Los Angeles museums rely heavily on local attendance, with County museums like LACMA reporting 80% local attendance. By comparison a museum like the Getty that tends to draw site-seers as well as museum-goers, pulls in at least 50% of their visitors from outside the area. Given their local audience, my question is why don’t more LA area museums really focus on what makes them unique in THIS climate rather than worrying about worldwide attendance figures? Even PST, purported to be a celebration of the area’s unique artistic history, is really geared more toward answering an outside audience than it is to serving a local interest.

In the U.S., unlike many other countries, we believe in private art support and provide relatively little public money to art institutions. This fact is essential to understanding exhibition attendance. World-wide, entrance to the exhibitions and museums was free at 4 of the top 10 shows, whereas none of the U.S. top 10 were free to the public. In LA, Art in the Streets is a perfect example of the kind of boost free admission can give to an exhibition as Banksy’s personal generosity brought in far greater crowds on his free Monday’s than on other days the exhibition was open. Christopher Knight writes in the same article of his belief that “art museums should put a high priority on finding ways to lower economic barriers to admission… In fact I’m one of those who believes an art museum is the equivalent of a library, and every effort should be made to make it free not just part-time and for special events, but at all times.” In LA, tourism is a vital and growing industry and perhaps making culture an important and valued (ie providing greater financial support) part of our city would be mutually beneficial to both industry and government.

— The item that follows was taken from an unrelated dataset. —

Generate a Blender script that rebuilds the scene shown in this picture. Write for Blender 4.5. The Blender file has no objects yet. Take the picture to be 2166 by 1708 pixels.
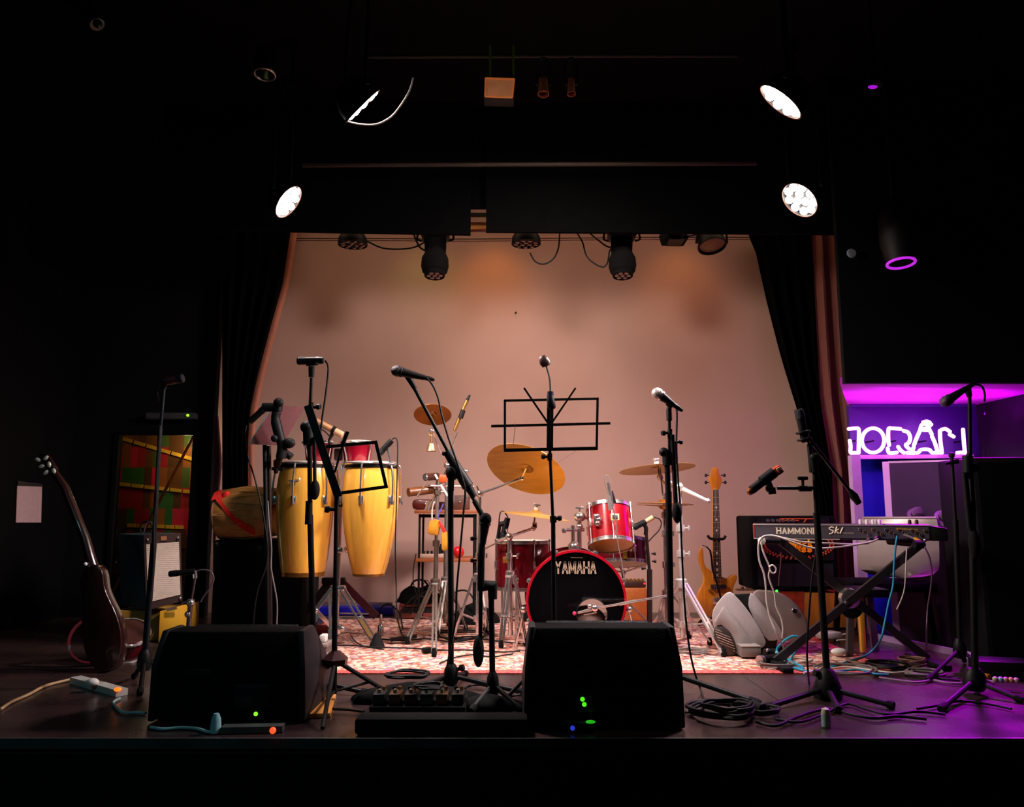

Perhaps all museums can take a page from those associated with schools and universities, like the Hammer. In response to the 2010 rankings and their institution’s decision not to participate, Hammer Director Ann Philbin is reported by the LA Times as saying, “We care about it certainly, but it is not at the top of our list of measures of success. When attendance figures are overvalued in museums, it can lead to mediocrity in programming. The focus becomes the tried-and-true blockbusters. We always say we’ll do a show that 12 people want to see if we think it’s important to do. If it also happens to garner a buzz and big audience… then it’s all the more gratifying.” Given the prevalence of King Tut exhibitions on the list over multiple years, I would say her assessment is correct. Why not focus on exhibitions worthy of viewership rather than on viewership alone? This is the difference between cultural institutions and pure entertainment. Too often we focus on the bottom line by appealing to humanity’s baser tendencies, but in the long run this makes us a culture of little depth.

As museums are run more and more by business execs (boards and directors) rather than those experienced and acquainted with art and cultural movements, and rely more and more on the enormous donations of a very few, attendance figures as the only ‘reportable’ measure of exhibition success become extremely important. Unfortunately this measure will continue, with the bottom-line value of art work and the by-the-numbers approach to attendance as validation, until we find some way to quantify artistic experience. In the same way that meta-critical databases such as Rotten Tomatoes end up influencing Hollywood’s bottom line, perhaps a similar style of evaluation would be just what LA (and the nation, and the world) need to change the museum’s bottom line. Ultimately we need to figure out whether museums are there to serve the interests of the population or to educate and inspire the population?

What do you think, which comes first, the audience or the programming?